The budget passed by the Appropriations and Financial Affairs Committee on Monday includes some funding for these issues, specifically $19.6 million for mental and public health and $26 million to support nursing homes. However, it leaves out some bills aimed to address these issues that advocates argue are critical to fill gaps and that have passed the House and Senate.  

The Senate voted 20-13 on Friday night in favor of the amended version. On Monday, Bennett amended the bill further, adjusting the section about education support staff to raise their minimum wage rates, though the rates are still slightly below those proposed in LD 974. After being reconsidered Monday, the proposal received slightly stronger support, with a vote of 23-11 in favor. 

“Disaster relief needs to be funded but we have crises in mental health and long-term care that are not adequately being tended to,” Bennett told Maine Morning Star on Tuesday. “I couldn’t disagree with the governor more strongly.” 

Mills wrote that funding the amendment would force lawmakers to cut programs next year, including the state’s ability to continue to share the total cost of funding public education from K-12 at 55%, which is included in the budget as passed by the Appropriations Committee. 

“We need to get serious,” Mills wrote. “Time is running out for the legislative session. The Legislature needs to pass a clean storm relief bill and pass the supplemental budget approved by the Appropriations Committee yesterday.”

Statutory adjournment is Wednesday. However, the Legislature has yet to pass a budget or cast votes on a number of other bills. 

Before the committee closed the budget Monday, it struck the emergency preamble, which allows the budget to pass with a simple majority rather than requiring the support of two-thirds of legislators.

This essentially means it won’t need Republican support to pass. The amended version of LD 2225 from Bennett, who is a part of the Republican minority on the budget committee, is also an attempt to get some of the minority’s plan funded. 

Bennett said he also introduced the amendment because of fear that some of these bills not included in the budget would languish on the appropriations table. 

After passing both chambers, bills with fiscal notes not accounted for in the budget can be sent to what is referred to as the appropriations table to be funded with the remaining unappropriated money. The Appropriations Committee has the discretion to pass a bill as is, amend it to change its cost or kill it outright. 

The text of the budget as passed by the Appropriations Committee is expected to be available Tuesday, but the amount left for the table was not clear by the time this article was published. 

On the Senate floor Monday night, Sen.
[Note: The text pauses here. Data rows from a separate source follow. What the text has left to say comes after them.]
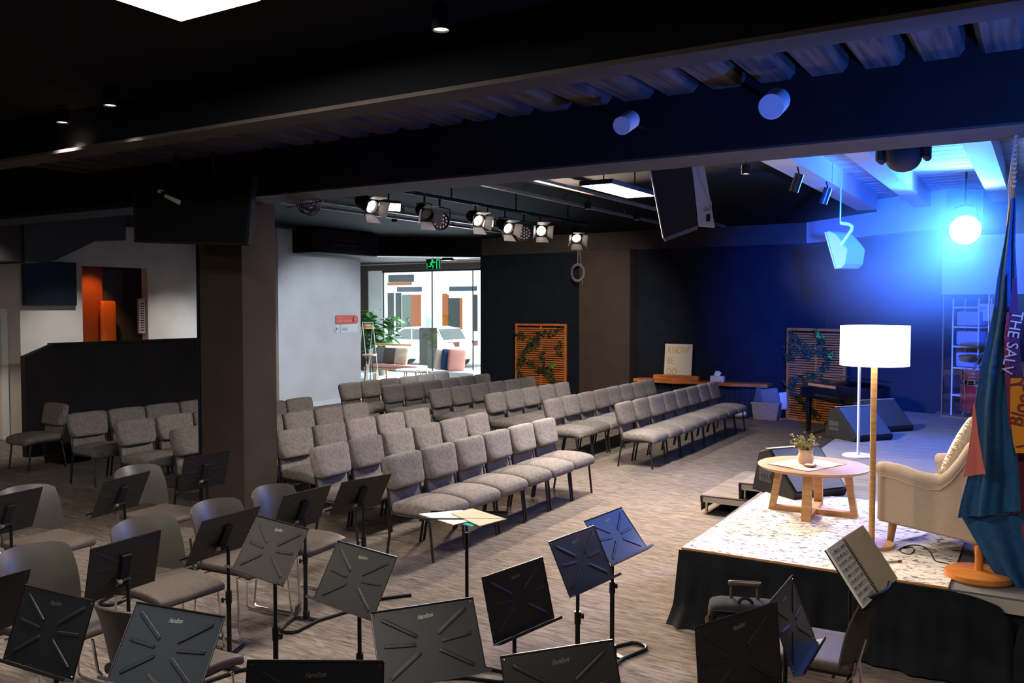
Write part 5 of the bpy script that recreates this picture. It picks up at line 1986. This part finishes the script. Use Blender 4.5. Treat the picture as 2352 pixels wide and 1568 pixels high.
tube(bm, [c + Vector((0.10, 0, -.1)), c + Vector((.12, 0, -.26))], 0.008, 5)
tag(obj('cable_coil', bm, mat('coil_grey', (0.16, 0.15, 0.15), 0.6), smooth=True), 'coiled cable hanging at the edge of the back column', 'cable')

# ------------------------------------------------------------------ ducts and the far bay
t = thing('air_duct', 'large square black air duct crossing above the cream wall', 'duct', (0, 0, 0))
bm = nb()
prism(bm, [(-2.0, 2.86), (7.75, 2.86), (7.95, 2.90), (8.65, 3.25), (9.2, 3.3), (9.2, 3.75), (-2.0, 3.75)], -14.0, -13.3, 'yz')
obj('casing', bm, mat('duct_black', (0.040, 0.037, 0.036), 0.7), t)
for y in (7.45, 6.0):
    bm = nb()
    box(bm, (-14.02, y - .015, 2.84), (-13.28, y + .015, 3.75))
    obj('flange', bm, 'black', t)
t = thing('air_unit', 'dark ceiling air unit above the white hall wall', 'air conditioner', (0, 0, 0))
bm = nb()
box(bm, (-13.3, 13.0, 3.28), (-12.6, 14.9, 3.78), bev=.02)
obj('casing', bm, 'dark_beam', t)
bm = nb()
for k in range(2):
    box(bm, (-12.605, 15.1 - 1.6, 3.45 + k * .1), (-12.59, 14.2, 3.48 + k * .1))
obj('grille', bm, 'beam', t)
bm = nb()
box(bm, (-15.98, 8.92, 2.20), (-15.90, 9.93, 3.02), bev=.006)
tv = tag(obj('wall_tv', bm, mat('tv_dark', (0.010, 0.014, 0.022), 0.35)), 'dark wall television above the end of the dark partition', 'television')
# orange-lit niche
bm = nb()
box(bm, (-17.09, 10.55, 0), (-16.95, 11.15, 3.2))
nich = tag(obj('niche_panel', bm, mat('niche_rust', (0.42, 0.10, 0.025), 0.7)), 'rust-coloured panel glowing orange in the wall niche', 'panel')
bm = nb()
cushion(bm, (0.10, 0.36, 2.3), 0.05, 6, T(-16.82, 11.18, 1.15))
tag(obj('orange_banner', bm, mat('orange_banner', (0.85, 0.22, 0.02), 0.7), smooth=True), 'tall bright orange rounded banner in the wall niche', 'banner')
bm = nb()
box(bm, (-16.12, 11.38, 1.62), (-16.06, 11.53, 2.35), bev=.005)
nb_ = tag(obj('notice_board', bm, mat('pale_board', (0.40, 0.32, 0.30), 0.7)), 'narrow pale board with dark print beside the orange banner', 'notice board')
bm = nb()
for k in range(12):
    box(bm, (-16.058, 11.40 + .01 * (k % 3), 1.68 + k * .05), (-16.054, 11.50, 1.70 + k * .05))
obj('printing', bm, 'black', nb_)
lamp('niche_light', 'SPOT', (-16.3, 10.8, 3.3), 60, (1.0, 0.35, 0.08), (-16.95, 10.9, 1.6), size=.05, angle=70, blend=.7)
for (x, y, e, tg) in ((-12.9, 6.3, 260, (-14.4, 7.0, 0.8)), (-14.6, 9.5, 220, (-15.2, 9.8, 0.0)), (-14.5, 12.0, 220, (-15.2, 12.2, 0.0))):
    downlight((x, y, 3.5), 'can downlight hidden behind the duct over the far bay' if y > 7 else 'can downlight in front of the cream door', e, tg)
bm = nb()
box(bm, (-11.95, 6.95, 0.0), (-11.55, 7.42, 0.55), bev=.02)
tag(obj('storage_box', bm, 'speaker'), 'low black box behind the lone padded chair', 'box')
# ------------------------------------------------------------------ signs on the white wall
t = thing('wall_sign', 'coral wall sign with a round arrow end, above the white sign', 'sign', (-13.6, 14.96, 1.885), R(90))


def rrect(x0, z0, x1, z1, r, n=6):
    o = []
    for (cx, cz, a0) in ((x1 - r, z1 - r, 0), (x0 + r, z1 - r, 90), (x0 + r, z0 + r, 180), (x1 - r, z0 + r, 270)):
        for i in range(n + 1):
            a = R(a0 + 90 * i / n)
            o.append((cx + r * math.cos(a), cz + r * math.sin(a)))
    return o


bm = nb()
prism(bm, rrect(-0.37, -0.10, 0.22, 0.10, 0.03), -0.022, -0.006, 'xz')
obj('plate', bm, 'coral', t)
bm = nb()
prism(bm, [(0.285 + .10 * math.cos(i * PI / 12), .10 * math.sin(i * PI / 12)) for i in range(24)], -0.022, -0.006, 'xz')
obj('arrow_disc', bm, 'coral', t)
M['sign_pink'] = mat('sign_pink', (0.85, 0.45, 0.40), 0.6)
lettering('lettering', 'HISTORY', 0.05, 'sign_pink', t, (-0.33, -0.0235, 0.045), (PI / 2, 0, 0), 0.0008, 0, 'LEFT')
lettering('lettering', 'CREATIVE OPP', 0.075, 'sign_pink', t, (-0.33, -0.0235, -0.03), (PI / 2, 0, 0), 0.0008, 0, 'LEFT')
bm = nb()
for a, b in (((-.05, 0), (.05, 0)), ((.05, 0), (.015, .035)), ((.05, 0), (.015, -.035))):
    tube(bm, [(0.285 + a[0], -0.0235, a[1]), (0.285 + b[0], -0.0235, b[1])], 0.006, 5)
obj('arrow', bm, 'sign_pink', t)
t = thing('wall_sign', 'white TOILETS wall sign with a round arrow tab, below the coral sign', 'sign', (-13.6, 14.96, 1.70 - .02), R(90))
bm = nb()
prism(bm, [(-0.30 + .095 * math.cos(R(60) + i * R(240) / 16), .095 * math.sin(R(60) + i * R(240) / 16)) for i in range(17)], -0.022, -0.006, 'xz')
obj('arrow_disc', bm, 'white', t)
bm = nb()
prism(bm, rrect(-0.21, -0.095, 0.36, 0.095, 0.03), -0.022, -0.006, 'xz')
obj('plate', bm, 'white', t)
lettering('lettering', 'TOILETS', 0.07, 'black', t, (-0.18, -0.0235, -0.02), (PI / 2, 0, 0), 0.0008, 0, 'LEFT', sx=0.75)
bm = nb()
box(bm, (-0.18, -0.0235, 0.028), (0.02, -0.0225, 0.036))
obj('small_print', bm, mat('print_grey', (0.35, 0.28, 0.30), 0.6), t)
bm = nb()
for a, b in (((-.045, 0), (.04, 0)), ((-.045, 0), (-.01, .035)), ((-.045, 0), (-.01, -.035))):
    tube(bm, [(-0.315 + a[0], -0.0235, a[1]), (-0.315 + b[0], -0.0235, b[1])], 0.006, 5)
obj('arrow', bm, 'black', t)
# exit sign
p = onY(995, 606, 17.95)
t = thing('exit_sign', 'small green running-man exit sign hanging in front of the glass front', 'sign', (p.x, 17.95, p.z), R(12))
bm = nb()
box(bm, (-0.20, 0.0, -0.14), (0.20, 0.03, 0.13), bev=.006)
tube(bm, [(0, .015, .13), (0, .015, 3.62 - p.z)], 0.01, 6)
obj('housing', bm, 'black', t)
bm = nb()
lathe(bm, [(0, 0), (.028, 0), (.028, .004), (0, .004)], 14, mtx=T(-0.02, 0, 0.085) @ Matrix.Rotation(PI / 2, 4, 'X'))
for pts in (((-.02, .05), (-.05, -.01)), ((-.02, .045), (.04, .03), (.06, .06)), ((-.02, .045), (-.07, .03), (-.08, -.01)), ((-.05, -.01), (0.0, -.05), (-.01, -.11)), ((-.05, -.01), (-.07, -.06), (-.13, -.07))):
    tube(bm, [(x, -.003, z) for x, z in pts], 0.012, 6)
box(bm, (0.09, -.004, -.12), (0.11, 0, .11))
box(bm, (0.16, -.004, -.12), (0.18, 0, .11))
box(bm, (0.09, -.004, .09), (0.18, 0, .11))
box(bm, (-0.18, -.004, -.12), (-0.165, 0, .02))
obj('running_figure', bm, 'green_glow', t)
# foyer ceiling light and dome
bm = nb()
box(bm, (-14.9, 20.4, 3.57), (-12.4, 20.7, 3.62), bev=.004)
fl = tag(obj('strip_light', bm, 'panel_glow'), 'white ceiling strip light in the foyer above the glass front', 'ceiling light')
lamp('foyer_light', 'AREA', (-13.7, 20.5, 3.55), 130, (0.9, 0.95, 1.0), (-13.7, 20.5, 0), 2.4, sy=.3)
p = onZ(1028, 596, 3.45)
t = thing('dome_light', 'black-rimmed dome pendant in the foyer beside the exit sign', 'ceiling light', (p.x, p.y, 3.42))
bm = nb()
lathe(bm, [(0, .12), (.12, .10), (.24, 0.0), (.23, 0.0), (.10, .08), (0, .10)], 24)
tube(bm, [(0, 0, .11), (0, 0, .2)], .012, 6)
obj('dome', bm, 'black', t, smooth=True)
bm = nb()
lathe(bm, [(0, .02), (.2, .02), (.2, .03), (0, .03)], 24)
obj('diffuser', bm, 'lamp_glow', t)

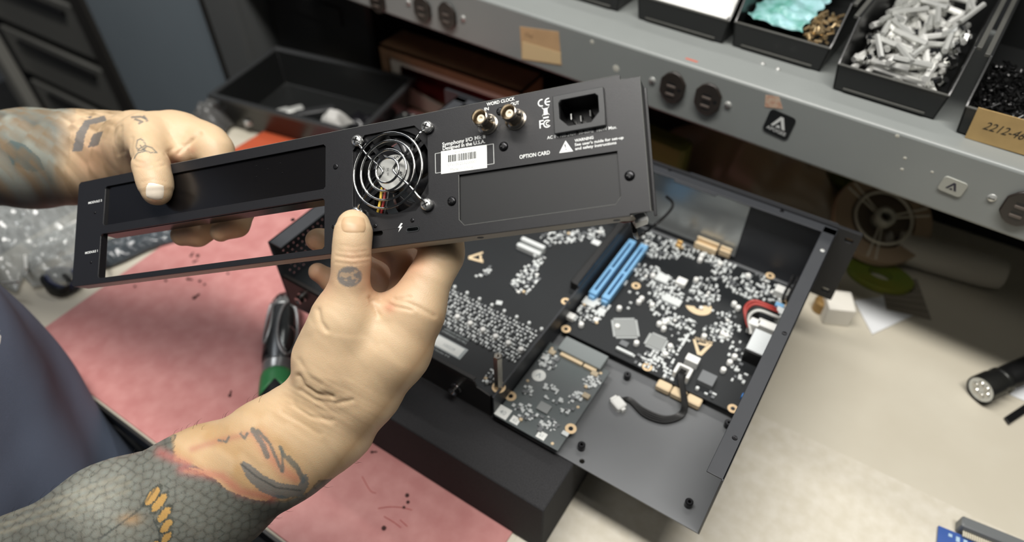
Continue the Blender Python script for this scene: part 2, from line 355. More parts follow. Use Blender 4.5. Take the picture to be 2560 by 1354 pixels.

Nicole Grohoski (D-Hancock) said the inconsistencies LD 2225 as amended has with the majority budget can be worked out and that she is proud to support the amendment because she thinks “it sends all the right messages to all the right people.”

“A bill has many reasons for being,” Grohoski said. “It may be that it becomes an enacted law in the end, or it may just be that it shines light on a problem. It may be that it’s an opportunity for the public to come and speak about an issue that they need to be heard about, or it may be that it’s sending a message to the other chamber, to the chief executive or to the people that we represent.”

In addition to Mills, Pat Keliher, commissioner of the Maine Department of Marine Resources, has urged the Legislature to not pass the amended version. 

“While the Senate is playing politics with the governor’s bill to rebuild Maine’s devastated coastal infrastructure, it is Maine fishermen, seafood dealers, aquaculturists, coastal towns, and dock owners who are paying the price and struggling to stay above water,” Keliher said on Tuesday. “The damage from this winter’s storms has put them at enormous economic risk and this amendment only adds last-minute, unrelated spending that should be addressed elsewhere.”

Mills said House Speaker Rachel Talbot Ross (D-Portland) was not consulted in crafting the amendment, but Bennett said he consulted with the Speaker personally. Talbot Ross did not respond to a request for comment by the time of publication.

LD 2225 awaits consideration in the House, as of 4 p.m. Tuesday.